Key Digital Ups Its Keypad with Telnet and Variable Programming

The updated Key Digital KD-WP8-3 eight-button, PoE-powered, web-UI-programmable, IP control single-gang wall plate keypad now supports Telnet control and variable programming.
(Image credit: Key Digital)

Key Digital has released its third-generation update of its KD-WP8 eight-button web-UI-programmable IP control wall plate keypad, featuring increased onboard memory for extended capability. The wall plate now supports Telnet and joins TCP and UDP as protocols the KD-WP8-3 can natively employ to send ASCII or HEX format commands as an IP controller.

"[Telnet is] used by many brands as a sophisticated and secure method for IP control of DSP processors and other products," explained Key Digital VP of product education and experience Jonathon Ferry. "With Telnet, the KD-WP8-3 can be programmed—without writing code or additional hardware—to make a connection with a device to be controlled then send a username and password to gain access to send control commands. Key Digital is firmly committed to ‘playing well with others’—providing interactive control across brand boundaries. Telnet support extends that commitment to a wider range of products.”

The KD-WP8-3 now also supports programming with variables. “That’s a big benefit when a device like a DSP processor or audio amplifier requires discrete number entry for control of a given parameter,” Ferry added. The KD-WP8-3 can be programmed to launch a salvo of commands from a single button push that can completely reconfigure a system. But without variable storage, “we were only able to send increment/decrement control,” Ferry explained, “such as volume plus or minus for an amplifier as opposed to stored preset values like integers from 0 to 100, with positive or negative designations if required. Continuing that example, we can now load a preset starting volume to an amplifier as we reconfigure a system, regardless of the current level setting from the last use of the amp. Again, the benefit is the capability to integrate with, and have more effective control of, a wider number of products.”

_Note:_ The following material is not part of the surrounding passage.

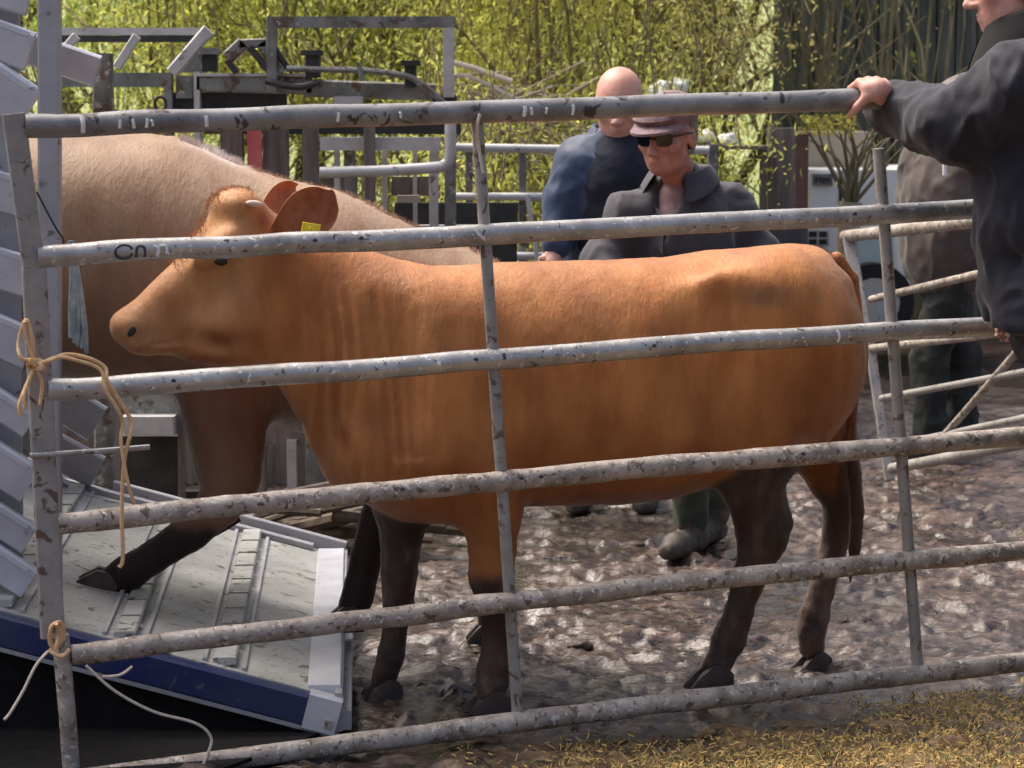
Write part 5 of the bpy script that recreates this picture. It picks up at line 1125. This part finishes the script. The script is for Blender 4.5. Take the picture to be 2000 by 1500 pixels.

Simultaneous with the release of the controller update, Key Digital is making it easier to implement control of projectors compatible with the widely adopted PJLink standardized protocol for controlling projectors over ethernet. “Many of our customers use the WP8-3 to control projectors via PJLink already,” said Ferry. “Based on our combined experience, there are commonalities in the configuration of the KD-WP8-3 for projectors that are now covered by three pre-programmed files that customers can download and import to simply and elegantly configure a KD-WP8-3.” The three configuration options begin with an eight-button configuration of eight core commands that are all sent directly to the projector. The second pre-set uses the same button layout with the audio volume and muting commands routed to a Key Digital KD-Amp220 audio amplifier, while the third option routes the input selection control commands to Key Digital UCC or switcher devices.

The KD-WP8-3 fits into a single-gang wall box and is PoE powered. The keypad can control any IP-networked Key Digital device. Control extends to third-party systems and devices through the Compass Control Pro protocol, user-friendly Open API support, or directly from the KD-WP8-3’s integrated IR output and RS-232 port. Additional devices with IR, RS-232 and voltage relay control functionality may also be controlled through integration with one or more of Key Digital’s family of master controllers. As a result of Key Digital joining the Q-SYS Technology Partner Program, the KD-WP8-3 is compatible with Q-SYS via the jointly developed Q-SYS KD-WP8-3 Plugin.

The KD-WP8-3 is programmed by a simple web GUI walkthrough of network settings, button configuration, and event selection, with project import and export, which makes it easy to set up multiple control points or duplicate an entire system.

Button command stacking allows up to 10 commands on button press and release/repeat, for up to 20 events per button and 160 events total and a two-button press combo may be set to lock and unlock the keypad. Buttons can be programmed for various latching or momentary action modes and red or blue LED backlighting. Button cap icon sheets are provided, along with a template for custom printing.